Question 13: In terms of best practices, there’s no limit on the frequency in which you can give the “thumbs up” to your existing registration, except that it costs $6.00 each time you do, correct? Is there any reason that service providers shouldn’t have a best practice of doing this every six or twelve months to avoid a situation where they might forget if they only do this every three years?

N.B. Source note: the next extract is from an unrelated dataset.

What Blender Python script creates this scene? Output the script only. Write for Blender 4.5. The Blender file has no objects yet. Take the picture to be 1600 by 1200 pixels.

Answer 13: There would obviously be an added expense, but at $6.00 each time, it might be seen as reasonable for that purpose. It certainly is not the Office’s intention for service providers to do that, but there’s no reason why they couldn’t. Even if you’re just paying and not changing anything (what we’re calling a “resubmission”), that resets the renewal clock. There’s no reason why you have to renew a couple of hours or days before your deadline. You could do it a month before or a year before if you wanted to, and the clock would reset from that point. I could see someone doing that if they’re managing several service providers and they were all initially created on different dates, and they wanted to get them all on the same renewal date. The only thing I’ll mention is that the directory tracks versions of designations, so every time you do that, it will create a new version in the system. There’s no problem with that though, except that someone would know that you’re renewing with more frequency, if that matters to you.